It was 45 years ago — on June 23, 1972 — that President Richard Nixon signed the law that would quickly become known simply as Title IX. The rule, part of the Education Amendments of 1972, stipulates that any educational program or activity that receives federal funding cannot discriminate on the basis of sex. Its implications are many; recently, for example, Title IX has been the basis of complaints against schools charged with not properly responding to the issue of sexual assault. But its most famous impact has been on school sports programs. Because almost every college in the U.S. receives some kind of federal funding, female athletes were able to use Title IX to argue that schools should take women’s athletics as seriously as they did men’s.
The regulation didn’t go into effect right away but, in anticipation, change had already begun when the subject was examined in a TIME cover story in June 0f 1978, right around the time when compliance would become mandatory.
Already, the magazine explained, six times as many high school girls were participating in competitive high school sports than had done so in 1970. The budget for women’s sports at North Carolina State had multiplied by 15 in just four years. The University of Michigan had not had a single formal competitive sport for women in 1973; five years later, it had 10 varsity teams for them.

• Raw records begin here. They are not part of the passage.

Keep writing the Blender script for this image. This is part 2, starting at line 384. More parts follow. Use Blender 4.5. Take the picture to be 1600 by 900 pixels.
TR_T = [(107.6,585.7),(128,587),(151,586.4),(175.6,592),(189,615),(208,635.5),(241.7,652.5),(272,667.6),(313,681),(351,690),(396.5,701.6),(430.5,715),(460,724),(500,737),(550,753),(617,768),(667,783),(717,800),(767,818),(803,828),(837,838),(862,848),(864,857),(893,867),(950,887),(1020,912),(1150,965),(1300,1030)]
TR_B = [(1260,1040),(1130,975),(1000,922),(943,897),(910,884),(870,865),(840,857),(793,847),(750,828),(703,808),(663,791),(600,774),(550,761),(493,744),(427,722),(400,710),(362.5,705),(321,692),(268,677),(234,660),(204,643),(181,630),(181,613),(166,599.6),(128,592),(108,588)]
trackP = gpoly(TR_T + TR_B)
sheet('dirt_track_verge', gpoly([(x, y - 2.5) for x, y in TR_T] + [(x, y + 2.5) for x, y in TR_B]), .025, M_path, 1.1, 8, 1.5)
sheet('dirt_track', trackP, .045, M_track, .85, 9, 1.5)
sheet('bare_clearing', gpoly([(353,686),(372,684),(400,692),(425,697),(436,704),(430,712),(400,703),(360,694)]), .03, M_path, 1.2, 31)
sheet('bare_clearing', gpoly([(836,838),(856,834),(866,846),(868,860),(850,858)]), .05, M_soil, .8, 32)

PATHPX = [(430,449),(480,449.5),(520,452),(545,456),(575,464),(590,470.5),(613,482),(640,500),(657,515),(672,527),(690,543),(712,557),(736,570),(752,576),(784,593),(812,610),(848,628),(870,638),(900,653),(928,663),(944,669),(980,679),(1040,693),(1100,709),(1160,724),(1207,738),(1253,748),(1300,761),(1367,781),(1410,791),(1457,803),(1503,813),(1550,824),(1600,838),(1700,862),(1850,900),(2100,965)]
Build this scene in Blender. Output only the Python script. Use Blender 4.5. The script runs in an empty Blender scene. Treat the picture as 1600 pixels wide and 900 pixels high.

And, the story noted, the effect of Title IX was not limited to elite college athletes or to public school students who also fell under the regulation’s purview. From young girls to older women who had once wished to compete, American women in the 1970s were “discovering the joys of competition,” the article explained:
As Senator Birch Bayh had said in 1972 when making the case for the amendment, Title IX wouldn’t solve every problem when it came to guaranteeing equality for Americans regardless of sex. But, he said, it was “an important first step in the effort to provide for the women of America something that is rightfully theirs.”
And the impact of the amendment is still being felt — according to the NCAA, in the 2015-16 academic year, 211,886 women participated in college sports in the U.S., representing a 25% increase over the previous decade.